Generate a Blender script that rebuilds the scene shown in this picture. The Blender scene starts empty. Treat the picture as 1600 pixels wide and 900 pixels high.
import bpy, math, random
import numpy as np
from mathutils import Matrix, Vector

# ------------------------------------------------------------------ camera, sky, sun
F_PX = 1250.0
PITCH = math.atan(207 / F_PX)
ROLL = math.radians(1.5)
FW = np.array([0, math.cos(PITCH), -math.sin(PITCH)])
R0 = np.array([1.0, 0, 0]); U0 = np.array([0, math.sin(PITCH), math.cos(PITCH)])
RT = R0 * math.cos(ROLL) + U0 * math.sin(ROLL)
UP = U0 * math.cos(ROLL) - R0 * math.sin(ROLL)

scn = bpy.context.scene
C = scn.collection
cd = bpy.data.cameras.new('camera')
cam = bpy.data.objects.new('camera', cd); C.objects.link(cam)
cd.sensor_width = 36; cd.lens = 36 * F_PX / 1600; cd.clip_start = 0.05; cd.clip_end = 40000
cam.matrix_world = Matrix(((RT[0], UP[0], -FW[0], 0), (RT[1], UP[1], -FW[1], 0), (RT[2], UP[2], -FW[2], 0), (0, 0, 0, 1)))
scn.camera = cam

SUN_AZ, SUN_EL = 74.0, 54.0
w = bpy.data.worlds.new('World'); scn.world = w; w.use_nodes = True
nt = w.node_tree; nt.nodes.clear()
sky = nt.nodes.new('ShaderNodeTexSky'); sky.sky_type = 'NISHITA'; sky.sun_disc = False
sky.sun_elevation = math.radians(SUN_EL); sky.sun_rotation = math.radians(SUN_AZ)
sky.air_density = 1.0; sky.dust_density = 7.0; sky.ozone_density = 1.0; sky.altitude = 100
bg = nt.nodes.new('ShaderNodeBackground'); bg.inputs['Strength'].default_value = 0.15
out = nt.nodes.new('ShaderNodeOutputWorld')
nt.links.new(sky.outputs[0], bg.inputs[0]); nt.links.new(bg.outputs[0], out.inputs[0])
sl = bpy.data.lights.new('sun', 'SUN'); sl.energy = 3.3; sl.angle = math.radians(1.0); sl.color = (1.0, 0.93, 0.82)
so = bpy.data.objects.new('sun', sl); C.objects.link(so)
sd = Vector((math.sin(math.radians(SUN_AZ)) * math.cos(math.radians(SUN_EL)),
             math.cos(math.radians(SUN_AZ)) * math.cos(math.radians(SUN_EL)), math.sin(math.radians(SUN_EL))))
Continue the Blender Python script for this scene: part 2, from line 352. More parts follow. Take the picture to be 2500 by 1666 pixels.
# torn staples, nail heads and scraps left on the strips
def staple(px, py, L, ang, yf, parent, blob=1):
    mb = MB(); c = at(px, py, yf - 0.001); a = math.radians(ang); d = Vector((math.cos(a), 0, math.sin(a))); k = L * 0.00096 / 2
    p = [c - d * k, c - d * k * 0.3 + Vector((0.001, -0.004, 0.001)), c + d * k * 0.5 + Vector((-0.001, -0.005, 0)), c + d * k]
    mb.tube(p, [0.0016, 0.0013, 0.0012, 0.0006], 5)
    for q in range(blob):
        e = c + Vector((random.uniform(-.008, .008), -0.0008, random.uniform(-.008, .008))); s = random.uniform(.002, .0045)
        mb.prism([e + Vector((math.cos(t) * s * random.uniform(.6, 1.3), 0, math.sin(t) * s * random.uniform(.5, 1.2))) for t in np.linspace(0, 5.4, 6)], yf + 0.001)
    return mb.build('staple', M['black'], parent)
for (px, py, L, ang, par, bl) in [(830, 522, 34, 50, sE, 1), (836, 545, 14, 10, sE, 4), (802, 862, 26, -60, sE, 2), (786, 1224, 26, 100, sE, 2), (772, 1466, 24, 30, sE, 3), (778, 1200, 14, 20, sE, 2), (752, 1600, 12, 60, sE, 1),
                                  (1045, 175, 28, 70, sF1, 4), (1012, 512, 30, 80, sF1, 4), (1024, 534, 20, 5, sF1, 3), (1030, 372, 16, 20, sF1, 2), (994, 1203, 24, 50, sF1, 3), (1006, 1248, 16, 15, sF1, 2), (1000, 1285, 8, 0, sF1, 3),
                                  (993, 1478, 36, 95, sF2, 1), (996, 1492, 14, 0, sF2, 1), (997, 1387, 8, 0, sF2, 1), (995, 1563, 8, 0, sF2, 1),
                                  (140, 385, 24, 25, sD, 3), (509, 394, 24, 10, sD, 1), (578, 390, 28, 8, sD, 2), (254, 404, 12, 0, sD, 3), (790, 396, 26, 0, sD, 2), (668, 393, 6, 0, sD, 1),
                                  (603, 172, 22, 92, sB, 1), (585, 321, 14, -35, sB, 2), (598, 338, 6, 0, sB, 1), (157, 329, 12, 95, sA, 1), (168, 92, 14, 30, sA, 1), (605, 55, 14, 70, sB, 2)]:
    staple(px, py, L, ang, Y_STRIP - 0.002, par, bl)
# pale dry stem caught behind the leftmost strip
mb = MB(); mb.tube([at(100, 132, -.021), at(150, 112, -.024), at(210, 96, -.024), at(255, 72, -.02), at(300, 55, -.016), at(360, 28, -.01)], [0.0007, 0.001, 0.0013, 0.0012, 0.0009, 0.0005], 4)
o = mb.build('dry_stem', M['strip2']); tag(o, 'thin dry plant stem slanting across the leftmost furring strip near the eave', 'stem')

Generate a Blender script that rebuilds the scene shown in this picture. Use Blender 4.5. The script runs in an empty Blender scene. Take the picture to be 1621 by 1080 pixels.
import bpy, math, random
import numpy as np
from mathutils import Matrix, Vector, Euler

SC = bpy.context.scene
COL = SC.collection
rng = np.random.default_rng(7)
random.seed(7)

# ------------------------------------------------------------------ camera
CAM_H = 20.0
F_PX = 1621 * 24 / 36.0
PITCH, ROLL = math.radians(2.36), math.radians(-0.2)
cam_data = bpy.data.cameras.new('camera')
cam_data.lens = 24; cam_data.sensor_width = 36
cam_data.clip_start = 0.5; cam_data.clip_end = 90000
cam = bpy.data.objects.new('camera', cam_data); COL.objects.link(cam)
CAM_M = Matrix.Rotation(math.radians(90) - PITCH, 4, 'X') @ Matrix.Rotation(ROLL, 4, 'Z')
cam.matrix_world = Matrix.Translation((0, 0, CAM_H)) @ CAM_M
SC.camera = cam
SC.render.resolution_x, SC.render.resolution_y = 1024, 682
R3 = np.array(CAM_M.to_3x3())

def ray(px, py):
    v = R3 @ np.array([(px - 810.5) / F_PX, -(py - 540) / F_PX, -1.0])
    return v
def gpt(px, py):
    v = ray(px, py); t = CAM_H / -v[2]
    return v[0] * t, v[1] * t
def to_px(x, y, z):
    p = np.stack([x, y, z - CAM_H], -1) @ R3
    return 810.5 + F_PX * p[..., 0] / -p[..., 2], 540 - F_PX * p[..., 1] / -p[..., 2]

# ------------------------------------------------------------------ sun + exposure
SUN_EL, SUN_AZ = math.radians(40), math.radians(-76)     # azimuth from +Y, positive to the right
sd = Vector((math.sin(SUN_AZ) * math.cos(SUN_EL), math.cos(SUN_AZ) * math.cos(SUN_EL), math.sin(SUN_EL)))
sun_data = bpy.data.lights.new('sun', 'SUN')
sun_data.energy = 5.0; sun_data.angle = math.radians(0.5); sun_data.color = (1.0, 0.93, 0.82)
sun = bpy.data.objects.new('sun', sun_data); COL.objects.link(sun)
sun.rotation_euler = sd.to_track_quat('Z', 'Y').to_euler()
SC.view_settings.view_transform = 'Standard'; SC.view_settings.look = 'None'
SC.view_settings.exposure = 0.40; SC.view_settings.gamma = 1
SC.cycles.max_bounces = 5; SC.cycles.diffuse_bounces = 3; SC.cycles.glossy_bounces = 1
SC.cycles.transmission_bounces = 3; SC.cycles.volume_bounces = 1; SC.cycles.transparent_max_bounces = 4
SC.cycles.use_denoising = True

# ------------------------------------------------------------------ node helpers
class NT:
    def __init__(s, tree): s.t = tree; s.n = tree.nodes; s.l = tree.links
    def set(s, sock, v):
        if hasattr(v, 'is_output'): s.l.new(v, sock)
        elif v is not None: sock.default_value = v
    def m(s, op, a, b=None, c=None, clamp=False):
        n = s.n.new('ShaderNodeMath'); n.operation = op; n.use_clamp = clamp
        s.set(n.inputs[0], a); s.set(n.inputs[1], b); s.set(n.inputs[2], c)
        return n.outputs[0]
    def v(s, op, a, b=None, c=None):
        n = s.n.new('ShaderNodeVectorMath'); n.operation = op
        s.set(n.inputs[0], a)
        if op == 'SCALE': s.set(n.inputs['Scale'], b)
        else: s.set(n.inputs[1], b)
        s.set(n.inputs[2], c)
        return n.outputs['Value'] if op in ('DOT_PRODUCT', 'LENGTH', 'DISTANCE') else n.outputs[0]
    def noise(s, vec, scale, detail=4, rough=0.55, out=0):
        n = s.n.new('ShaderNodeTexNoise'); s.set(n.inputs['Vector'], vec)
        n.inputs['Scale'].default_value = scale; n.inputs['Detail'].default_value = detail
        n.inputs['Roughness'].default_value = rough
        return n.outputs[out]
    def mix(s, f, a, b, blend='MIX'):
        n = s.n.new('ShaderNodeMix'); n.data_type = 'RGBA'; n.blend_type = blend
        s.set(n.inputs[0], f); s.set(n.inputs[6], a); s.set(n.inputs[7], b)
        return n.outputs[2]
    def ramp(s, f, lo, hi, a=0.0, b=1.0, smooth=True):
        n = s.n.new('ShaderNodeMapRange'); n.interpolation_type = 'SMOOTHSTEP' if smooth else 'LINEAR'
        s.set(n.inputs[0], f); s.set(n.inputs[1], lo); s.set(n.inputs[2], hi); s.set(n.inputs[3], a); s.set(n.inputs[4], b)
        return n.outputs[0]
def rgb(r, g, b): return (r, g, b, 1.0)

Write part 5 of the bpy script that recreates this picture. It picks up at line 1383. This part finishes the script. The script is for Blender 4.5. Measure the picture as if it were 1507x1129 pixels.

#####

Copy the records above exactly, from the first line through the line containing "UP = U0 * math.cos(ROLL)", and include nothing else.

## RESULT OF THE EXERCISE
Generate a Blender script that rebuilds the scene shown in this picture. The Blender scene starts empty. Treat the picture as 1600 pixels wide and 900 pixels high.
import bpy, math, random
import numpy as np
from mathutils import Matrix, Vector

# ------------------------------------------------------------------ camera, sky, sun
F_PX = 1250.0
PITCH = math.atan(207 / F_PX)
ROLL = math.radians(1.5)
FW = np.array([0, math.cos(PITCH), -math.sin(PITCH)])
R0 = np.array([1.0, 0, 0]); U0 = np.array([0, math.sin(PITCH), math.cos(PITCH)])
RT = R0 * math.cos(ROLL) + U0 * math.sin(ROLL)
UP = U0 * math.cos(ROLL) - R0 * math.sin(ROLL)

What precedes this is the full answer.